Dans un jugement rendu cette semaine, la Cour fédérale a rejeté une nouvelle demande de passeport présentée par Fateh Kamel, ancien chef d'un réseau terroriste lié à Al-Qaïda.

Kamel, qui vit à Montréal, a la citoyenneté canadienne depuis 1993 et est l'un des rares Canadiens à se voir refuser un passeport. Il a été arrêté en 1999 en Jordanie puis extradé en France, où il a été emprisonné pour activités terroristes.

Depuis qu'il est rentré au Canada, en 2005, Kamel, 50 ans, essaie d'obtenir un passeport canadien afin de pouvoir voyager à sa guise. Les autorités de Passeport Canada refusent de lui en délivrer un pour des raisons de sécurité nationale. Kamel a déjà perdu une série de recours judiciaires, mais il est revenu à la charge.

En décembre 2009, il a fait une «demande de contrôle judiciaire» à la Cour fédérale. Il demandait au tribunal de déclarer que Passeport Canada avait porté atteinte à ses droits protégés par la Charte canadienne des droits et libertés. «En l'espèce, la demande de contrôle judiciaire sous-jacente du demandeur cherche à obtenir une ordonnance enjoignant à Passeport Canada de lui délivrer un passeport», souligne le juge Yvon Pinard dans la décision rendue lundi dernier.
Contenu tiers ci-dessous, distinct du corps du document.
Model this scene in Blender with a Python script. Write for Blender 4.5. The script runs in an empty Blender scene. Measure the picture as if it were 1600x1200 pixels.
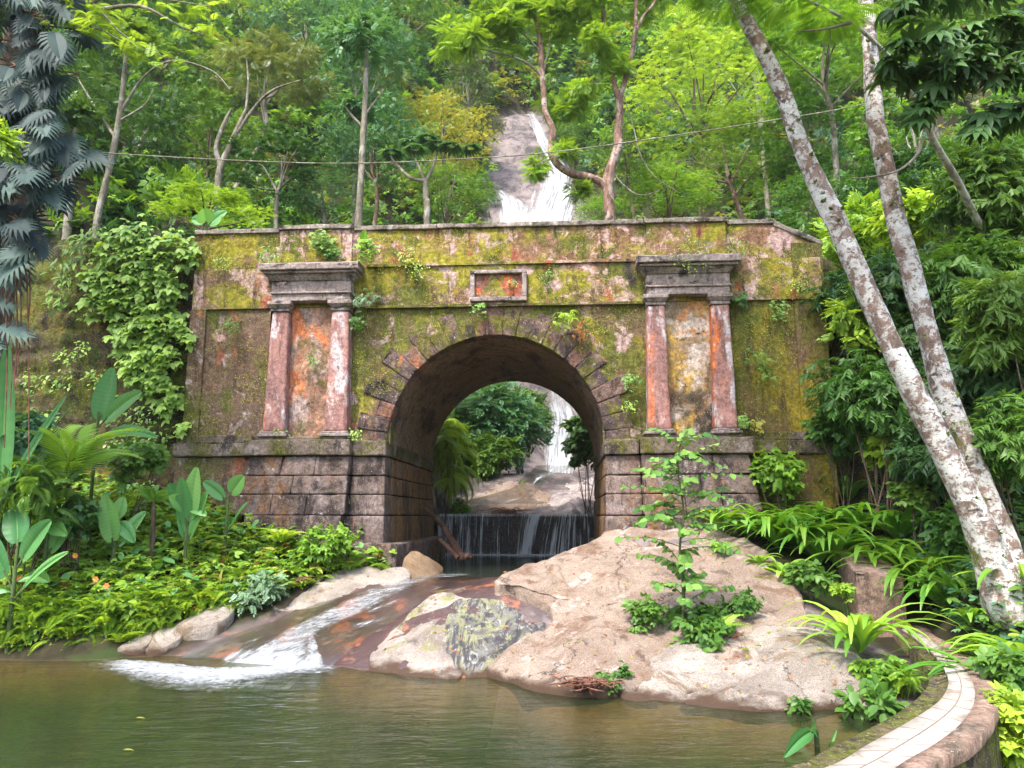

«Cette demande m'apparaît clairement être devenue inappropriée et inutile aux fins d'une saine administration de la justice, poursuit le juge Pinard. Elle est maintenant dénuée de toute chance de succès et doit donc être rejetée.»

Cellule du djihad

Kamel est né en Algérie en 1960 et s'est installé au Canada en 1987. Il a épousé une Québécoise avec qui il a eu un enfant, et il a dirigé la boutique d'artisanat Nord-Sud, boulevard Saint-Laurent. Pendant son séjour à Montréal, il a dirigé une cellule du djihad. Ahmed Ressam, qui allait être arrêté au tournant de l'an 2000 à la frontière de la Colombie-Britannique et de l'État de Washington avec des explosifs dans le coffre de sa voiture, faisait partie de son réseau. La cellule comprenait aussi des militants comme Saïd Atmani et Mourad Ikhlef.

Kamel voyageait énormément: Bosnie, Slovénie, Autriche, Hollande, Italie, Turquie, Syrie, Arabie Saoudite, Jordanie. «À l'intérieur du réseau extrémiste islamiste international, Kamel était associé de près au recrutement de volontaires», selon le Service canadien du renseignement de sécurité. Il a noué des liens avec Abou Zoubeida, proche collaborateur d'Oussama ben Laden. Vers le milieu des années 90, il a joué un rôle central dans la vague d'attentats terroristes qui a déferlé sur la France, notamment dans un complot pour commettre des attentats à la bombe dans le métro de Paris et à Roubaix, dans le nord de la France.

Après son arrestation en Jordanie, il a été jugé par le tribunal de grande instance de Paris et déclaré coupable notamment de complicité dans la falsification de trois passeports qu'il avait apportés du Canada. Le tribunal a décrit Kamel comme «le principal animateur des réseaux internationaux déterminé à préparer des attentats et à procurer des armes et des passeports à des terroristes agissant partout dans le monde». Une vingtaine d'accusés ont subi leur procès en même temps que lui. Il a été condamné à huit ans d'emprisonnement, la peine la plus lourde, et a été libéré après en avoir purgé la moitié.

Retour à Montréal

Il est revenu à Montréal en janvier 2005 avec un passeport canadien provisoire, valable pour un seul voyage et délivré exceptionnellement pour lui permettre de rentrer au pays. Six mois plus tard, il a demandé un nouveau passeport aux autorités canadiennes. Il projetait alors un voyage d'affaires en Thaïlande. Selon un jugement, il s'agit d'un «pays où le trafic de passeports est intense».

À la demande de Kamel, le juge Simon Noël, de la Cour fédérale de Montréal, a déclaré invalide un article d'un décret qui permet à Passeport Canada de refuser de délivrer un passeport à un citoyen canadien. La Cour d'appel a cassé cette décision. Elle a reconnu que cet article «porte atteinte au droit d'un citoyen canadien d'entrer au Canada ou d'en sortir» mais a conclu que «cette atteinte est justifiée aux termes de l'article premier de la charte». L'article premier de la Charte canadienne dit que les droits et libertés peuvent être restreints «dans des limites qui soient raisonnables et dont la justification puisse se démontrer dans le cadre d'une société libre et démocratique». La Cour fédérale vient de décider que tout nouveau recours de Kamel serait futile.